(Entries with scene source code)
--- BEGIN ---
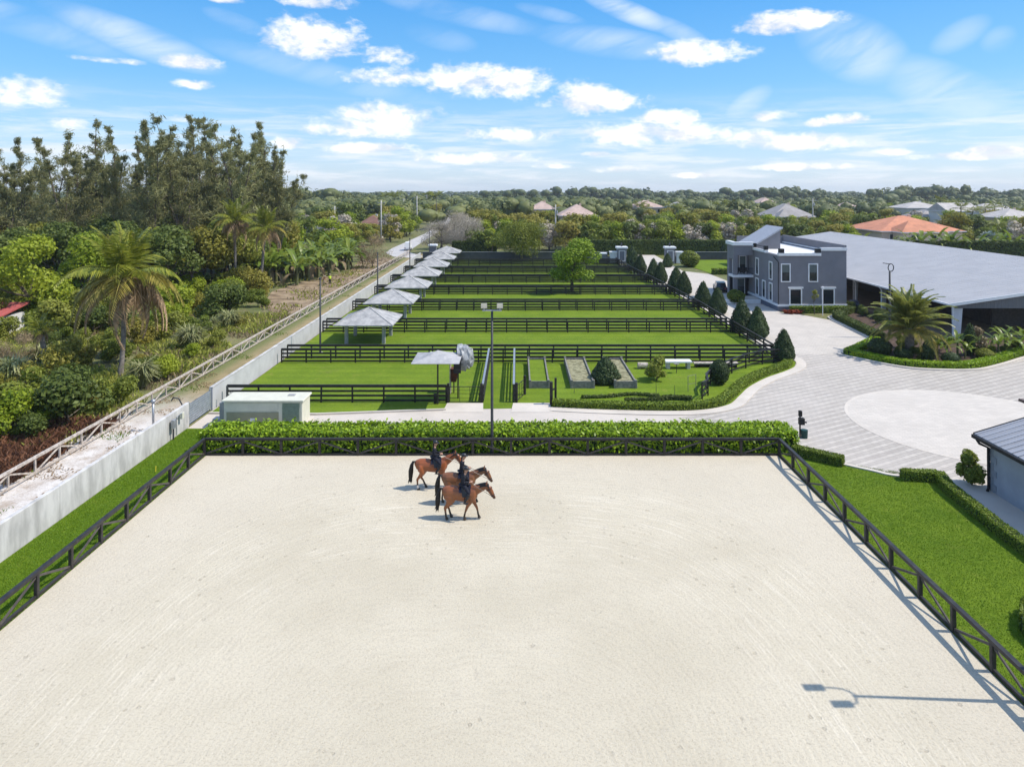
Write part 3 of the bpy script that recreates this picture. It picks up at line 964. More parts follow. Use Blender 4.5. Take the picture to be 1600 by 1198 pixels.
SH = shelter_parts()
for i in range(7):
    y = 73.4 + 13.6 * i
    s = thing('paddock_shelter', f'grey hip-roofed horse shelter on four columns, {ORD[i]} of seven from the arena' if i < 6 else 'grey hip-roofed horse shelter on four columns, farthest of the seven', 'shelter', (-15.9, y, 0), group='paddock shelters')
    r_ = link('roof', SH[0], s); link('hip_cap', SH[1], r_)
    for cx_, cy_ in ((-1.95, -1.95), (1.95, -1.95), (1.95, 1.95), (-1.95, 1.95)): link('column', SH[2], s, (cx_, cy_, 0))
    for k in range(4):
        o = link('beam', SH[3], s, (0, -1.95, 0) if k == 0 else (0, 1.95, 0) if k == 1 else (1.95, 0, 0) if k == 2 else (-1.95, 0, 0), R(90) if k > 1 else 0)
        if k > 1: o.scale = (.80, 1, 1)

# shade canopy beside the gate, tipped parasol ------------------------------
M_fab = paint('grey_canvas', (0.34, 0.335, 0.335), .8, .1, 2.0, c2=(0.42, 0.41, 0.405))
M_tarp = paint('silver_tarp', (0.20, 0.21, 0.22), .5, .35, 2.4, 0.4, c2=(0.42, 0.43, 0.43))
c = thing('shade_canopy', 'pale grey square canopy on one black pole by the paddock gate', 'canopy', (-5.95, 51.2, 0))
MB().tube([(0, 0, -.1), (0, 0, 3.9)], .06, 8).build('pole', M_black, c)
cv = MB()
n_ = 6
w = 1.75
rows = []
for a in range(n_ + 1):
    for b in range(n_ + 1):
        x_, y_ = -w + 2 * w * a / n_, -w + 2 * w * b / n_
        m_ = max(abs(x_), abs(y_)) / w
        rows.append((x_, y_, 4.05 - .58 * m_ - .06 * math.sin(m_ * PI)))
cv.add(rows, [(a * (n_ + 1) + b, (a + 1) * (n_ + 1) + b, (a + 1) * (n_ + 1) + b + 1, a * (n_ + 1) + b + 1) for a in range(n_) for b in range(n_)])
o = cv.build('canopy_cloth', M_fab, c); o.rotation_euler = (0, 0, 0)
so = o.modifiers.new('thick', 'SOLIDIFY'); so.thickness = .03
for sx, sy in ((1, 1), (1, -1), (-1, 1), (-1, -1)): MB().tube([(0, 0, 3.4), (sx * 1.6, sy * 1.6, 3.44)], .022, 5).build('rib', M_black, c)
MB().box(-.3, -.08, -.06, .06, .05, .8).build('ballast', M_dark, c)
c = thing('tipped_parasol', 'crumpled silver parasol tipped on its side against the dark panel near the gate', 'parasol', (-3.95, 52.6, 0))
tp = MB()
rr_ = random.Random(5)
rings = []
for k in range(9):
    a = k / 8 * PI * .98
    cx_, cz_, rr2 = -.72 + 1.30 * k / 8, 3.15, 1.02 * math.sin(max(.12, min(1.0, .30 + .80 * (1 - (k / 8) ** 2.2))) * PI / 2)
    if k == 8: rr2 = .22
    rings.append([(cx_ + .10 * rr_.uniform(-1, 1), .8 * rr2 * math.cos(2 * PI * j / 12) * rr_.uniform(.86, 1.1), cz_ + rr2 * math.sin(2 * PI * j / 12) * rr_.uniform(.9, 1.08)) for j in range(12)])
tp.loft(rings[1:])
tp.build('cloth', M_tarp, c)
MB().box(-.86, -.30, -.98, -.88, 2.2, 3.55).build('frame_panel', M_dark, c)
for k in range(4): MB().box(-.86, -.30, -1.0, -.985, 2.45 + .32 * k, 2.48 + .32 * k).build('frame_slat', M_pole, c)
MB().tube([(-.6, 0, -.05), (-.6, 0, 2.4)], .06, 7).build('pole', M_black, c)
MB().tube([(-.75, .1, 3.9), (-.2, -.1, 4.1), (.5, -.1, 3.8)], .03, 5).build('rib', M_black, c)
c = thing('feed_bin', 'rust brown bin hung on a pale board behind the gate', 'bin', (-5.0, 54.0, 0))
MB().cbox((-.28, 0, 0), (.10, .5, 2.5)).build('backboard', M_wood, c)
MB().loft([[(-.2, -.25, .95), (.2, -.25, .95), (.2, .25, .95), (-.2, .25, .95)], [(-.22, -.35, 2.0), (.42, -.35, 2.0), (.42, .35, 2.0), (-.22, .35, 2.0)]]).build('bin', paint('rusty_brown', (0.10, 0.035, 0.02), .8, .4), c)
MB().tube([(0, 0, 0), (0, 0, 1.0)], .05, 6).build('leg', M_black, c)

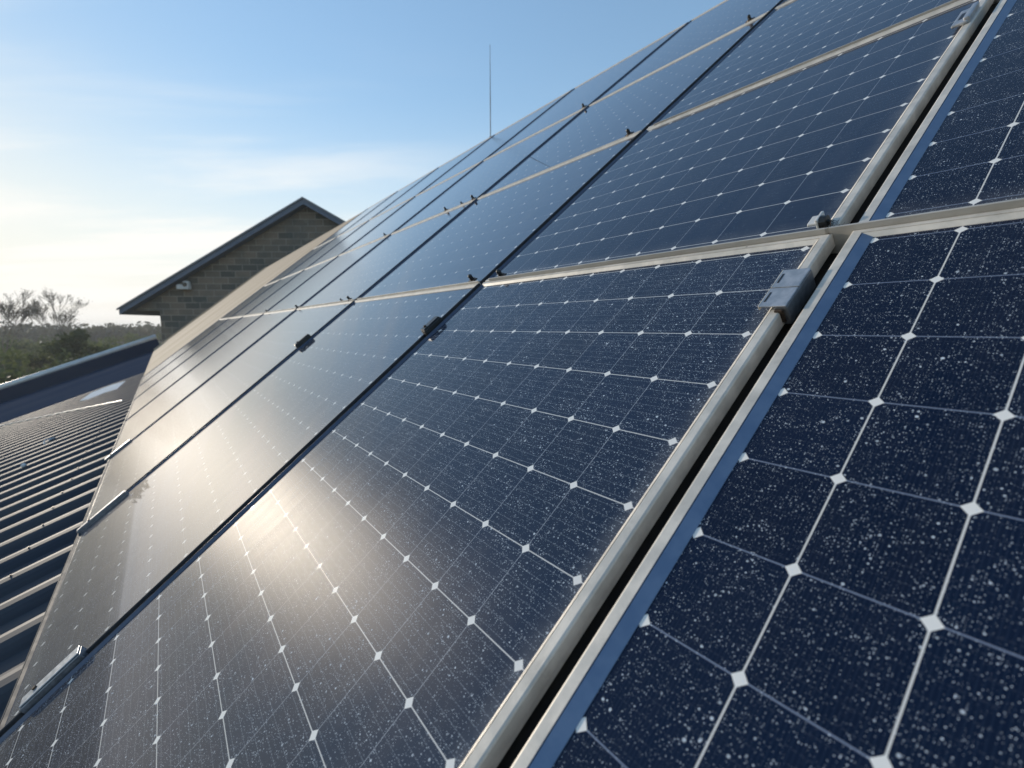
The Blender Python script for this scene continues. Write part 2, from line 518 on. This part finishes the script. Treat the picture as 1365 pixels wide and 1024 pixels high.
--- END ---
What to work on ▸ Without the pictures, return all the records precisely as they stand.

Solution to the problem ▸
Write part 3 of the bpy script that recreates this picture. It picks up at line 964. More parts follow. Use Blender 4.5. Take the picture to be 1600 by 1198 pixels.
SH = shelter_parts()
for i in range(7):
    y = 73.4 + 13.6 * i
    s = thing('paddock_shelter', f'grey hip-roofed horse shelter on four columns, {ORD[i]} of seven from the arena' if i < 6 else 'grey hip-roofed horse shelter on four columns, farthest of the seven', 'shelter', (-15.9, y, 0), group='paddock shelters')
    r_ = link('roof', SH[0], s); link('hip_cap', SH[1], r_)
    for cx_, cy_ in ((-1.95, -1.95), (1.95, -1.95), (1.95, 1.95), (-1.95, 1.95)): link('column', SH[2], s, (cx_, cy_, 0))
    for k in range(4):
        o = link('beam', SH[3], s, (0, -1.95, 0) if k == 0 else (0, 1.95, 0) if k == 1 else (1.95, 0, 0) if k == 2 else (-1.95, 0, 0), R(90) if k > 1 else 0)
        if k > 1: o.scale = (.80, 1, 1)

# shade canopy beside the gate, tipped parasol ------------------------------
M_fab = paint('grey_canvas', (0.34, 0.335, 0.335), .8, .1, 2.0, c2=(0.42, 0.41, 0.405))
M_tarp = paint('silver_tarp', (0.20, 0.21, 0.22), .5, .35, 2.4, 0.4, c2=(0.42, 0.43, 0.43))
c = thing('shade_canopy', 'pale grey square canopy on one black pole by the paddock gate', 'canopy', (-5.95, 51.2, 0))
MB().tube([(0, 0, -.1), (0, 0, 3.9)], .06, 8).build('pole', M_black, c)
cv = MB()
n_ = 6
w = 1.75
rows = []
for a in range(n_ + 1):
    for b in range(n_ + 1):
        x_, y_ = -w + 2 * w * a / n_, -w + 2 * w * b / n_
        m_ = max(abs(x_), abs(y_)) / w
        rows.append((x_, y_, 4.05 - .58 * m_ - .06 * math.sin(m_ * PI)))
cv.add(rows, [(a * (n_ + 1) + b, (a + 1) * (n_ + 1) + b, (a + 1) * (n_ + 1) + b + 1, a * (n_ + 1) + b + 1) for a in range(n_) for b in range(n_)])
o = cv.build('canopy_cloth', M_fab, c); o.rotation_euler = (0, 0, 0)
so = o.modifiers.new('thick', 'SOLIDIFY'); so.thickness = .03
for sx, sy in ((1, 1), (1, -1), (-1, 1), (-1, -1)): MB().tube([(0, 0, 3.4), (sx * 1.6, sy * 1.6, 3.44)], .022, 5).build('rib', M_black, c)
MB().box(-.3, -.08, -.06, .06, .05, .8).build('ballast', M_dark, c)
c = thing('tipped_parasol', 'crumpled silver parasol tipped on its side against the dark panel near the gate', 'parasol', (-3.95, 52.6, 0))
tp = MB()
rr_ = random.Random(5)
rings = []
for k in range(9):
    a = k / 8 * PI * .98
    cx_, cz_, rr2 = -.72 + 1.30 * k / 8, 3.15, 1.02 * math.sin(max(.12, min(1.0, .30 + .80 * (1 - (k / 8) ** 2.2))) * PI / 2)
    if k == 8: rr2 = .22
    rings.append([(cx_ + .10 * rr_.uniform(-1, 1), .8 * rr2 * math.cos(2 * PI * j / 12) * rr_.uniform(.86, 1.1), cz_ + rr2 * math.sin(2 * PI * j / 12) * rr_.uniform(.9, 1.08)) for j in range(12)])
tp.loft(rings[1:])
tp.build('cloth', M_tarp, c)
MB().box(-.86, -.30, -.98, -.88, 2.2, 3.55).build('frame_panel', M_dark, c)
for k in range(4): MB().box(-.86, -.30, -1.0, -.985, 2.45 + .32 * k, 2.48 + .32 * k).build('frame_slat', M_pole, c)
MB().tube([(-.6, 0, -.05), (-.6, 0, 2.4)], .06, 7).build('pole', M_black, c)
MB().tube([(-.75, .1, 3.9), (-.2, -.1, 4.1), (.5, -.1, 3.8)], .03, 5).build('rib', M_black, c)
c = thing('feed_bin', 'rust brown bin hung on a pale board behind the gate', 'bin', (-5.0, 54.0, 0))
MB().cbox((-.28, 0, 0), (.10, .5, 2.5)).build('backboard', M_wood, c)
MB().loft([[(-.2, -.25, .95), (.2, -.25, .95), (.2, .25, .95), (-.2, .25, .95)], [(-.22, -.35, 2.0), (.42, -.35, 2.0), (.42, .35, 2.0), (-.22, .35, 2.0)]]).build('bin', paint('rusty_brown', (0.10, 0.035, 0.02), .8, .4), c)
MB().tube([(0, 0, 0), (0, 0, 1.0)], .05, 6).build('leg', M_black, c)

The Blender Python script for this scene continues. Write part 2, from line 518 on. This part finishes the script. Treat the picture as 1365 pixels wide and 1024 pixels high.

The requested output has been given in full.